If you have CTEs that reference other CTEs, each level is evaluated independently for materialization. You may need NOT MATERIALIZED on multiple levels, and the interaction between them can produce unexpected plans. Flatten deeply nested CTEs into subqueries when the plan becomes hard to reason about.

UPSERT CTEs

A common pattern is to use a CTE with INSERT ... ON CONFLICT to return affected rows, then join the result in the outer query. Because the CTE contains a DML statement, it is always materialized. If you expect the outer join to be fast, make sure the materialized result is small — filter aggressively inside the CTE body itself. For more on UPSERT behavior in PostgreSQL, the article on fixing PostgreSQL UPSERT that silently skips updates on conflict is worth reading alongside this one.

Wrapping Up

CTE materialization is one of those issues that is invisible until it is catastrophic. A query that works fine on a small dataset starts timing out in production, and the only clue is buried three levels deep in an EXPLAIN plan. Now you know where to look and what to do about it.
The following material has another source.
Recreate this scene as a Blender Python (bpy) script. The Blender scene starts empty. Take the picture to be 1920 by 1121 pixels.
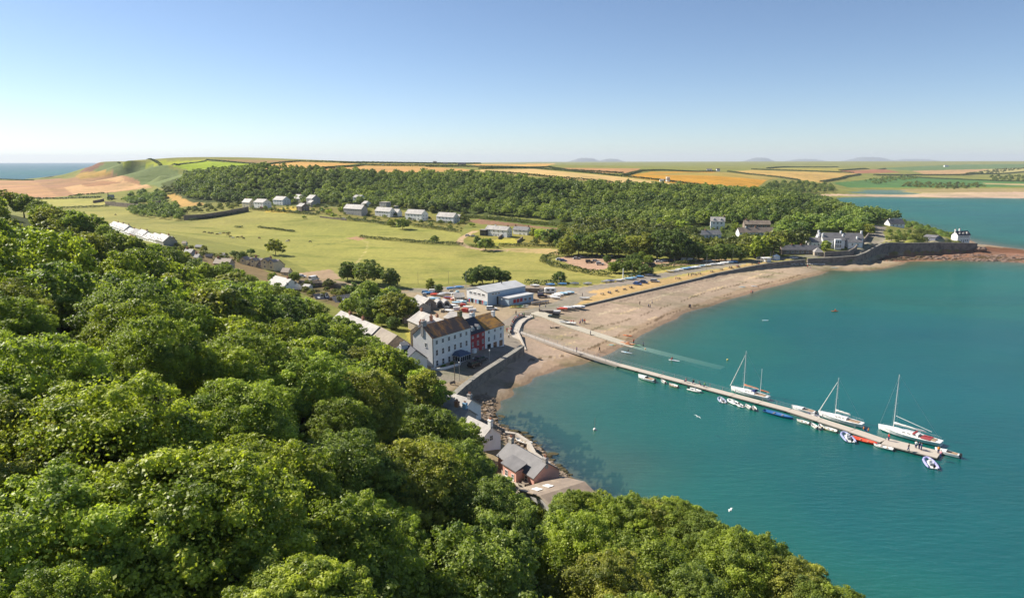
import bpy, math, random
import numpy as np
from mathutils import Vector, Matrix
R = math.radians
scn = bpy.context.scene
COL = scn.collection
# ---------------------------------------------------------------- camera, sky, sun, exposure
CAMH = 62.0; PITCH = R(11.42); F = 1280.0
cam = bpy.data.objects.new('camera', bpy.data.cameras.new('camera')); COL.objects.link(cam)
cam.location = (0, 0, CAMH); cam.rotation_euler = (math.pi/2 - PITCH, 0, 0)
cam.data.sensor_width = 36; cam.data.lens = 24.0; cam.data.clip_start = 0.5; cam.data.clip_end = 90000
scn.camera = cam
SUN_EL, SUN_PHI = R(40), R(25)          # the light travels towards (cos phi, -sin phi)
w = bpy.data.worlds.new('World'); scn.world = w; w.use_nodes = True
nt = w.node_tree; bg = nt.nodes['Background']
sky = nt.nodes.new('ShaderNodeTexSky'); sky.sky_type = 'NISHITA'; sky.sun_disc = False
sky.sun_elevation = SUN_EL; sky.sun_rotation = -(math.pi/2-SUN_PHI); sky.altitude = 60
sky.air_density = 0.7; sky.dust_density = 0.25; sky.ozone_density = 2.6
nt.links.new(sky.outputs[0], bg.inputs[0]); bg.inputs[1].default_value = 0.076
sl = bpy.data.lights.new('sun', 'SUN'); sl.energy = 4.8; sl.angle = R(0.53); sl.color = (1.0, 0.93, 0.82)
so = bpy.data.objects.new('sun', sl); COL.objects.link(so)
tv = Vector((math.cos(SUN_PHI)*math.cos(SUN_EL), -math.sin(SUN_PHI)*math.cos(SUN_EL), -math.sin(SUN_EL)))
so.rotation_euler = tv.to_track_quat('-Z', 'Y').to_euler(); so.location = (-300, 200, 400)
scn.view_settings.view_transform = 'Standard'; scn.view_settings.look = 'None'
scn.view_settings.exposure = 0.82; scn.view_settings.gamma = 1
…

Here are the concrete steps to take right now:

1. Run EXPLAIN (ANALYZE, BUFFERS) on any slow query that uses a CTE and look for CTE Scan nodes with high row counts.
2. If you see the CTE executing as an independent subtree with a sequential scan, add NOT MATERIALIZED to the CTE definition (PostgreSQL 12+) or rewrite it as a subquery for older versions.
3. Run ANALYZE on the affected table to ensure the planner has fresh statistics before drawing conclusions.
4. Benchmark both the materialized and inlined variants on production-scale data — use actual row counts, not test fixtures.
5. For CTEs you intentionally want to materialize (volatile functions, expensive aggregations referenced multiple times), add the explicit MATERIALIZED keyword so the intent is clear in the code.